Header Protects against
Strict-Transport-Security Forces HTTPS; prevents SSL stripping attacks
Content-Security-Policy XSS, data injection, inline script execution
X-Frame-Options Clickjacking — prevents your page being iframed
X-Content-Type-Options MIME type sniffing that can enable XSS
Referrer-Policy Referrer header leaking sensitive URL paths
Permissions-Policy Restricts access to camera, microphone, geolocation
Cross-Origin-Opener-Policy Spectre/side-channel attacks via shared browsing context

Frequently asked questions

Which HTTP headers matter most for security?

The most important: Strict-Transport-Security (HSTS) to enforce HTTPS; Content-Security-Policy (CSP) to prevent XSS; X-Frame-Options to prevent clickjacking; X-Content-Type-Options: nosniff to prevent MIME sniffing; Referrer-Policy to control referrer leakage; and Permissions-Policy to restrict browser features.

What is HSTS preloading?

HSTS tells browsers to always use HTTPS for your domain. Preloading hardcodes your domain into browsers so they never make an HTTP request even on first visit. To qualify, serve HSTS with max-age >= 31536000, includeSubDomains, and the preload directive, then submit to the HSTS preload list.

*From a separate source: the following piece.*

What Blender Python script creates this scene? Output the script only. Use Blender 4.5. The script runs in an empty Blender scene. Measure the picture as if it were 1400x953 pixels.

What does Cache-Control: no-store mean?

Cache-Control: no-store means the response must not be stored anywhere — not in browser cache, not in proxy caches. It is the strongest cache-prevention directive, used for sensitive data. Compare to no-cache (can store but must revalidate) and private (can store in browser but not shared proxies).

What is content-type sniffing and how does X-Content-Type-Options prevent it?

MIME sniffing is when a browser ignores the declared Content-Type and guesses the file type. This can be exploited: an attacker uploads HTML disguised as a JPEG; the browser sniffs and renders it as HTML, enabling XSS. X-Content-Type-Options: nosniff tells the browser to trust only the declared Content-Type.